Being Atmanirbhar In Climate Finance : Daily Current Affairs

Date: 01/03/2023

Relevance: GS-3: Conservation, Environmental Pollution, and Degradation, Environmental Impact Assessment.

Key Phrases: Climate change, Paris Agreement, climate finance, Climate Finance Working Group, Priority Sector Lending for Climate Finance, financial rate of returns, Development financial institutions, green lending.

Why in News?

  • Climate change is one of the most significant issues of our time. As a signatory to the Paris Agreement, India is committed to reducing its carbon footprint and transitioning to renewable energy.
  • However, to achieve these goals, India needs to develop its own paradigm of climate finance that is not solely dependent on funds from the West.

The Need for a Homegrown Framework:

  • India cannot rely solely on the watertight categories of ‘green’ and ‘brown’ projects laid down by the Western world.
  • These categories may not be appropriate for Indian needs, and the sheer absence of funds from the West has not kept to its commitment of raising $100 billion annually for developing countries.
  • Therefore, India needs to develop its own framework for climate finance and raise funds domestically and from abroad.

Meeting the Funding Gap:

  • The Climate Finance Working Group has estimated a funds requirement of ₹118 trillion, available resources of ₹64 trillion, and a gap of ₹54 trillion. This gap has to be met by way of domestic and foreign debt.
  • Indian Development Financial Institutions (DFIs) and commercial banks have to contribute by raising domestic funds and channelling resources from abroad.
  • Therefore, the government and private sector have to work in tandem to meet the funding gap.
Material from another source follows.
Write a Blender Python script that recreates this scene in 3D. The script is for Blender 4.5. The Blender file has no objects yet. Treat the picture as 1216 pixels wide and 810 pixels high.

Atmanirbhar in Climate Finance

  • Catalytic Funding:
    • To begin with, the government may consider catalytic or start-up funding and capacity building.
    • Catalytic funding should be utilized for ‘re-purposing’ key economic activities into green activities that western finance and its frameworks may not recognize.
    • Repurposing, supported by a simple and inviolable classification framework, oversight, and capacity-building mechanisms, can transform existing economic activities into green activities with smaller amounts of investments.
  • Priority Sector Lending for Climate Finance:
    • The banking system is unlikely to finance mitigation and adaptation investments, as they have lower commercial appeal compared to other lending opportunities. Therefore, the priority sector must be defined by including climate finance.
    • The RBI influenced the flow of credit, since the 1970s, to sectors and population groups that did not receive adequate attention from the banking system.
    • Climate change is a significant development issue now, and therefore, the priority sector should focus on climate finance.
  • Blended Finance for Investments with Development Payoff:
    • The need for ‘blended finance’ arises from investments that have a ‘development payoff’ but low or no revenue streams.
    • While the financial rate of returns (FRR) is the most important determinant of investment decisions, most CC-related investments will not be able to meet the FRR thresholds.
    • Hence economic rate of return (ERR) methodology, which will take on board development payoffs, is necessary to justify investments relating to mitigation and adaptation investments related to CC.
    • Suitable subventions and subsidies will nudge the bankers towards climate finance and also reduce the actual rates of interest to the borrowers.
    • The revenue from carbon credits can offset the low CC project revenues and make the investments feasible. The revenue from carbon credits can be used to monetize the investments.
  • Private sector:
    • The private sector can also play a role in mobilizing climate finance by providing innovative financial products and services, such as green bonds, carbon credits, and climate insurance.
    • These products can help channel more capital towards climate projects and incentivize more private sector investment in the sector.

Conclusion:

  • India's commitment to net-zero CO2 emissions is based on a bouquet of options, and coordinated efforts are required to achieve it.
  • Shifting to renewable energy, battery storage systems, cleaner transport, climate-resilient sustainable farming, optimization of water use, afforestation to create carbon sinks, and reducing fossil fuel consumption were well articulated in Budget 2023.
  • Going forward, DFIs and commercial banks must be nudged to play an active role in designing credit products for managing CC.
  • A coordinated strategy between governments, the RBI, and the financial sector can manage the concerns of green lending to commercial and marginalized sectors alike.
  • India needs to be atmanirbhar in climate finance and develop its own paradigm.

Source: The Hindu BL

Mains Question:

Q. How can India develop its own paradigm of climate finance to achieve its climate goals while dealing with the challenges of inadequate funding and inappropriate western frameworks? Discuss.